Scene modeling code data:
◆ ◆ ◆ ◆
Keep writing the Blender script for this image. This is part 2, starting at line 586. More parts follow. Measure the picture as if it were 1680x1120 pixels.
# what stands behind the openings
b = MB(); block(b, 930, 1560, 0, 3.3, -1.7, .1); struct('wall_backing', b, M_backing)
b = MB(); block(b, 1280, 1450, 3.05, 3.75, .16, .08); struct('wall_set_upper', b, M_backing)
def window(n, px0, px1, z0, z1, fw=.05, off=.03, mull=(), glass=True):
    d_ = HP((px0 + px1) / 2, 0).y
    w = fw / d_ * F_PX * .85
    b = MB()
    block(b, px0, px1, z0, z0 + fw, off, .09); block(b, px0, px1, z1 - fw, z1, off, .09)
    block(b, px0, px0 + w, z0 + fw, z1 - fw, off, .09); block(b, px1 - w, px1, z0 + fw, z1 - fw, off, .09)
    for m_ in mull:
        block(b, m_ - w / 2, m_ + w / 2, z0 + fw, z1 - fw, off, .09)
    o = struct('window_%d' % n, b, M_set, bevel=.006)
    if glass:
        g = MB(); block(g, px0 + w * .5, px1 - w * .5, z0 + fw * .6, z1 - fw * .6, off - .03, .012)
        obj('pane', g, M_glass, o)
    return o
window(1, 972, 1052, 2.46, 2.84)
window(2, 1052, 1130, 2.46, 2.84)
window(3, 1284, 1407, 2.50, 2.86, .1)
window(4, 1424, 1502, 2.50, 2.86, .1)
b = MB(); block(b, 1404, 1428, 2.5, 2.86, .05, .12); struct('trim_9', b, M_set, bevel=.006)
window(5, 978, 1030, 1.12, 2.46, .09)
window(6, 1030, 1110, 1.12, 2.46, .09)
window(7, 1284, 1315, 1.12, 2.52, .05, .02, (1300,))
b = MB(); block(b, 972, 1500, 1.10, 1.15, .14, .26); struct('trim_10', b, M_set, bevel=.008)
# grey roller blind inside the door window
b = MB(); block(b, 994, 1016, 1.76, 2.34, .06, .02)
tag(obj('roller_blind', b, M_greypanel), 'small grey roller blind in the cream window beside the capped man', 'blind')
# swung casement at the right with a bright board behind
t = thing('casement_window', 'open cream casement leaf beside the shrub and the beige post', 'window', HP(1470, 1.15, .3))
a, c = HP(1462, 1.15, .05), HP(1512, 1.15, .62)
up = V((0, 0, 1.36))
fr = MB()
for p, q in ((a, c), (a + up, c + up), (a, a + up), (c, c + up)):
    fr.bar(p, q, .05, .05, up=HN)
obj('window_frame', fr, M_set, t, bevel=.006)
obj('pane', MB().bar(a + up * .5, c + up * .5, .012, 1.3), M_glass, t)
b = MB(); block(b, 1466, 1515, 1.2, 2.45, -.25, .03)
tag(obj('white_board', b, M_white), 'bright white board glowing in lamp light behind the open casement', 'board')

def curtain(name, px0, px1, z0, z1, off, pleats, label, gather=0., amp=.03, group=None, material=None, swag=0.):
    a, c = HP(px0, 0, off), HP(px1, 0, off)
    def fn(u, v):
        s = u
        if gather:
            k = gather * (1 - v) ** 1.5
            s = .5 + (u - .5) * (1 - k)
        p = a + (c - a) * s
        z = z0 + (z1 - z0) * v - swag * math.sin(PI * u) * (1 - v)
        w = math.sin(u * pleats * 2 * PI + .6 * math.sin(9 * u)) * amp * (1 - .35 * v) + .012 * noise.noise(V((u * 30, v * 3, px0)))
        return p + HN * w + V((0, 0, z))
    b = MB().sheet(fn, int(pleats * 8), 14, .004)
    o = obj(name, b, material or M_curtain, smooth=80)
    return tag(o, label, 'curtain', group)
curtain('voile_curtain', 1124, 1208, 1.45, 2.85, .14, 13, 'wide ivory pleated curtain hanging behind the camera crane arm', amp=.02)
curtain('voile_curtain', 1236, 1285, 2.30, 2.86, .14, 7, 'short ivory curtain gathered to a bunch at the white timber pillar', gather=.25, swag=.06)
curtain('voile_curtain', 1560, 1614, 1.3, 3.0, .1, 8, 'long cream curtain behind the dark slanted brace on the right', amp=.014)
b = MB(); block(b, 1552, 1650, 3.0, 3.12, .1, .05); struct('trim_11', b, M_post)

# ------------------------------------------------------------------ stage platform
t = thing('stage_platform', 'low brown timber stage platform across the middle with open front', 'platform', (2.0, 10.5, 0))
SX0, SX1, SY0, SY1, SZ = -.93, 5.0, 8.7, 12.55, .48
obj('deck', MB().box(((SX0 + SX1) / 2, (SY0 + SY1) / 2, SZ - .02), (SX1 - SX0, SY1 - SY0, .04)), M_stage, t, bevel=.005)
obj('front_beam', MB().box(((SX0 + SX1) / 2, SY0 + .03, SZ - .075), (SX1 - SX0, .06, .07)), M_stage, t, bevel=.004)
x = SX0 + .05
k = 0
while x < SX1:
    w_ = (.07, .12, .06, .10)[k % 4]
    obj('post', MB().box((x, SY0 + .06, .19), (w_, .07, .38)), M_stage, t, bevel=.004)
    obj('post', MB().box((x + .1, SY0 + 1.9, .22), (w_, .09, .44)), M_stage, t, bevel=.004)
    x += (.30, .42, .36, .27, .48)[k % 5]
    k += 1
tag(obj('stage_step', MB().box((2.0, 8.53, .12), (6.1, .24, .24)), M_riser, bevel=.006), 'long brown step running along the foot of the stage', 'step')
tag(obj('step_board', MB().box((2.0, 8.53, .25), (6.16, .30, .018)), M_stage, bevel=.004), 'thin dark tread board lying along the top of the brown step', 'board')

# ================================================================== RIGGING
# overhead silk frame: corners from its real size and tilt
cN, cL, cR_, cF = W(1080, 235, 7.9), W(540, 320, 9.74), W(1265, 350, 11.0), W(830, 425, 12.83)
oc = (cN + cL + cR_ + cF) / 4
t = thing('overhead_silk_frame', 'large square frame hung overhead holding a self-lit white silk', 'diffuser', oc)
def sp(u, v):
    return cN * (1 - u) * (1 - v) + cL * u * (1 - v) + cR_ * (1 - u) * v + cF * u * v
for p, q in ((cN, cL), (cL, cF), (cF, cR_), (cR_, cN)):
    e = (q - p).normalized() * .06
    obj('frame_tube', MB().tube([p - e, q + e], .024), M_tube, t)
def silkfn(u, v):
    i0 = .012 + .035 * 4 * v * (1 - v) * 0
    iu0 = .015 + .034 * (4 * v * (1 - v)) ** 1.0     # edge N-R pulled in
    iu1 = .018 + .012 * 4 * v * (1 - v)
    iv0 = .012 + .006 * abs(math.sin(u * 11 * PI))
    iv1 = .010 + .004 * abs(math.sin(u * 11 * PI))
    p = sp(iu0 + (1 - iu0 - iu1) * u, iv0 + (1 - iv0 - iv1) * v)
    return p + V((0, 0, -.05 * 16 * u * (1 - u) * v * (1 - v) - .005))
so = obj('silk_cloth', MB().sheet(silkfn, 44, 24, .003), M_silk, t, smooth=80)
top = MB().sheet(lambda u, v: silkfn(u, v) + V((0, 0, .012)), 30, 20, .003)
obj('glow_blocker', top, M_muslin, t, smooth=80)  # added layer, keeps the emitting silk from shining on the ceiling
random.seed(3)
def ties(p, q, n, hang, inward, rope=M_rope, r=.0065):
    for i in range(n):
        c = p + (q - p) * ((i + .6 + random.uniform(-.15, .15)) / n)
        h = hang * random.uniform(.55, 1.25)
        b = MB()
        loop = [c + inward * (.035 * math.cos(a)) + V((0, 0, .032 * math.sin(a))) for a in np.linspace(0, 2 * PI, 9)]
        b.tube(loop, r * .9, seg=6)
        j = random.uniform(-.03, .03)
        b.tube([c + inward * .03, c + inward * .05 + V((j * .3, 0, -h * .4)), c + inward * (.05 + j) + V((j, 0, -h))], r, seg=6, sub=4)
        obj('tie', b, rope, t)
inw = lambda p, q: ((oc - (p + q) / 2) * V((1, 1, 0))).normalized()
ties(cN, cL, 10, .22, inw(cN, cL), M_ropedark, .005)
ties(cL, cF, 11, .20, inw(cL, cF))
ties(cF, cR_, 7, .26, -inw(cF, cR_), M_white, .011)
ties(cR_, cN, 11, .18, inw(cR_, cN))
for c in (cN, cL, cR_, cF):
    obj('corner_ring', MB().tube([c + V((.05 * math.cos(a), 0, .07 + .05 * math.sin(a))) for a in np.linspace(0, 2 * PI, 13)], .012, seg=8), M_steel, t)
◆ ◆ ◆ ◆
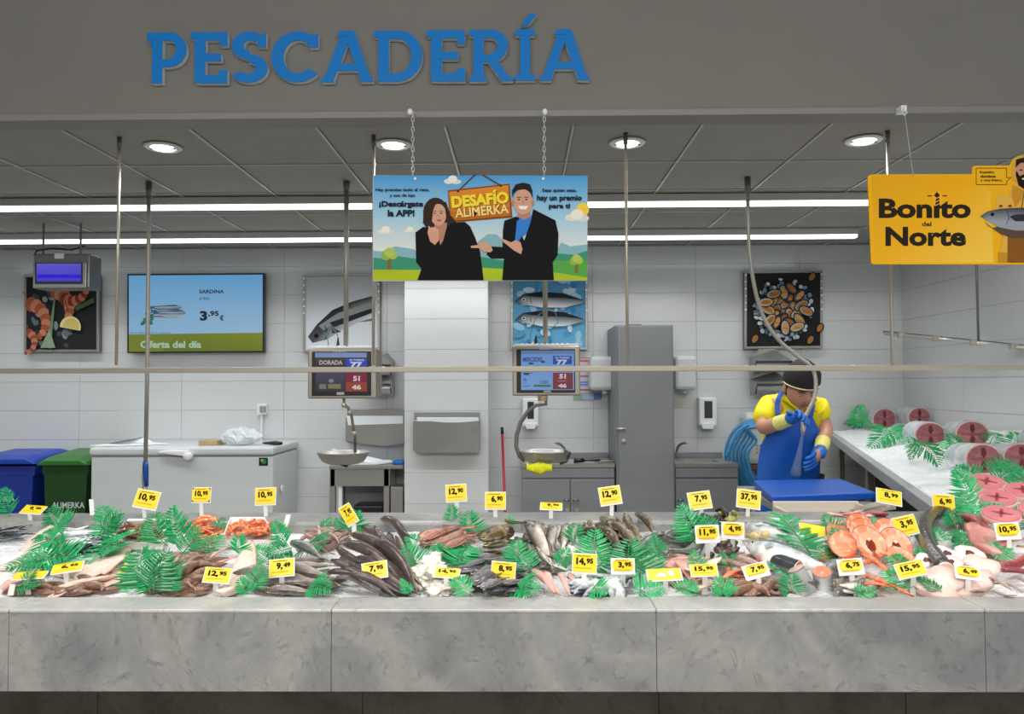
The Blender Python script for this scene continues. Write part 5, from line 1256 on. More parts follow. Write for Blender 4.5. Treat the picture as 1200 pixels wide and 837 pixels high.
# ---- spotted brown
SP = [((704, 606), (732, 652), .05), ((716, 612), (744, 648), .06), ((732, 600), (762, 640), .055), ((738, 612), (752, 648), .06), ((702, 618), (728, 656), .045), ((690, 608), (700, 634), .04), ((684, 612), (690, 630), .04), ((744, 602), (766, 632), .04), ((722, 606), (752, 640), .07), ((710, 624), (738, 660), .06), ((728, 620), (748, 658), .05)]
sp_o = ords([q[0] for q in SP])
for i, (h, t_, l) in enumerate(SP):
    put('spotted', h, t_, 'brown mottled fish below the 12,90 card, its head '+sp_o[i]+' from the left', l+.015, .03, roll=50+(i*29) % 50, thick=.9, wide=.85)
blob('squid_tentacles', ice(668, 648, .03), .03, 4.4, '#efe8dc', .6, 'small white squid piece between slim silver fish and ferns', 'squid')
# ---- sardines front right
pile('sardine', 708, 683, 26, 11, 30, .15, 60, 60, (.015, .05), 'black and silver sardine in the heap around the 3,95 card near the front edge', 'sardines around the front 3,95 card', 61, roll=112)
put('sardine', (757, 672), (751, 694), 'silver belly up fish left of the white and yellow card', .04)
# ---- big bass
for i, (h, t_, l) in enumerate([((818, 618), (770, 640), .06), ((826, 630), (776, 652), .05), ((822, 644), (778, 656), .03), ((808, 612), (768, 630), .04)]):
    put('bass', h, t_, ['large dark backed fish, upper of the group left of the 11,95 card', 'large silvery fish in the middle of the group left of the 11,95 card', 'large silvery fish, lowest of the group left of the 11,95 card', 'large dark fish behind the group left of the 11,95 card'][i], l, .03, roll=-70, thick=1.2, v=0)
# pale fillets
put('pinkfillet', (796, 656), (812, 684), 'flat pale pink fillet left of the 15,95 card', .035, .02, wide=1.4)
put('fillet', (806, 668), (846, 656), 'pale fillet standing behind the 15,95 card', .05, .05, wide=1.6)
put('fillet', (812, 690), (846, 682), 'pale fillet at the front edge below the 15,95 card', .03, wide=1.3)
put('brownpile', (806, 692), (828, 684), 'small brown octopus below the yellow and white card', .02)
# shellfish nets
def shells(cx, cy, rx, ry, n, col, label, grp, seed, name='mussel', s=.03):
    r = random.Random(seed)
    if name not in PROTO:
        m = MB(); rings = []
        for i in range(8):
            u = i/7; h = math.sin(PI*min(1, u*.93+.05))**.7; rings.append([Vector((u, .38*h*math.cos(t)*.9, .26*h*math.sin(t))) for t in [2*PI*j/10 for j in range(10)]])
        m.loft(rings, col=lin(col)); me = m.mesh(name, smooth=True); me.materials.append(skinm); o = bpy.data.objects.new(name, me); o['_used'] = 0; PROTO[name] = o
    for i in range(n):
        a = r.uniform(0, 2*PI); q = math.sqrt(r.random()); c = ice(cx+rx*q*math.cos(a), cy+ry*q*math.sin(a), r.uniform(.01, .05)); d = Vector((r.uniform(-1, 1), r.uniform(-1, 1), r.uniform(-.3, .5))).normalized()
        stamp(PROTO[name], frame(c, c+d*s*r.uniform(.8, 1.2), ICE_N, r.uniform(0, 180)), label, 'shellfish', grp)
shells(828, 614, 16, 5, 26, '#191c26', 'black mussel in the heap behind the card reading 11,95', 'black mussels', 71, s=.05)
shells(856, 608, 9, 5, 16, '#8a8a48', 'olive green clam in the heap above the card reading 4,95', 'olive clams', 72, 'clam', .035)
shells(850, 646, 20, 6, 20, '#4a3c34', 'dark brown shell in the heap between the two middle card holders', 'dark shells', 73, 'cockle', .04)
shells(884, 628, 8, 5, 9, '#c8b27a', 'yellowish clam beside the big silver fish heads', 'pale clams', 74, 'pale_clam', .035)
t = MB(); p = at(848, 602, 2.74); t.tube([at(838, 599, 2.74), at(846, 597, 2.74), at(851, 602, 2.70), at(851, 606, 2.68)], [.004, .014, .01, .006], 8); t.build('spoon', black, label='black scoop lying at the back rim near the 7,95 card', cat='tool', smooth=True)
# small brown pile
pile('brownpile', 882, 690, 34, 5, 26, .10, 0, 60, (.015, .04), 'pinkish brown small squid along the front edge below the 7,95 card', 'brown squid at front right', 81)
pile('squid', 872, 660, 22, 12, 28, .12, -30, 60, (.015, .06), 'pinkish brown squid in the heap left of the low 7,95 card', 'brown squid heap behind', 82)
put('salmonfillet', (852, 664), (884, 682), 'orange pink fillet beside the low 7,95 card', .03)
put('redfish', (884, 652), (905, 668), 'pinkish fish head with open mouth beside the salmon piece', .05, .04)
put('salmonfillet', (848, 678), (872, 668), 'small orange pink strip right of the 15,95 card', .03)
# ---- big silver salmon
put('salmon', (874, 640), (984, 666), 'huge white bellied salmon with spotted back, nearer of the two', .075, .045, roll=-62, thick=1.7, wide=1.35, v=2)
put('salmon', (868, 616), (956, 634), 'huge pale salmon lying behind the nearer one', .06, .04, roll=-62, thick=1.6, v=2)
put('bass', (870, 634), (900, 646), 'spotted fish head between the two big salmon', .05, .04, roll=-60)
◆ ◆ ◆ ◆
Problem details -> Locate the string "this" in the listing above and copy every line where it occurs.

The solution ->
Keep writing the Blender script for this image. This is part 2, starting at line 586. More parts follow. Measure the picture as if it were 1680x1120 pixels.
The Blender Python script for this scene continues. Write part 5, from line 1256 on. More parts follow. Write for Blender 4.5. Treat the picture as 1200 pixels wide and 837 pixels high.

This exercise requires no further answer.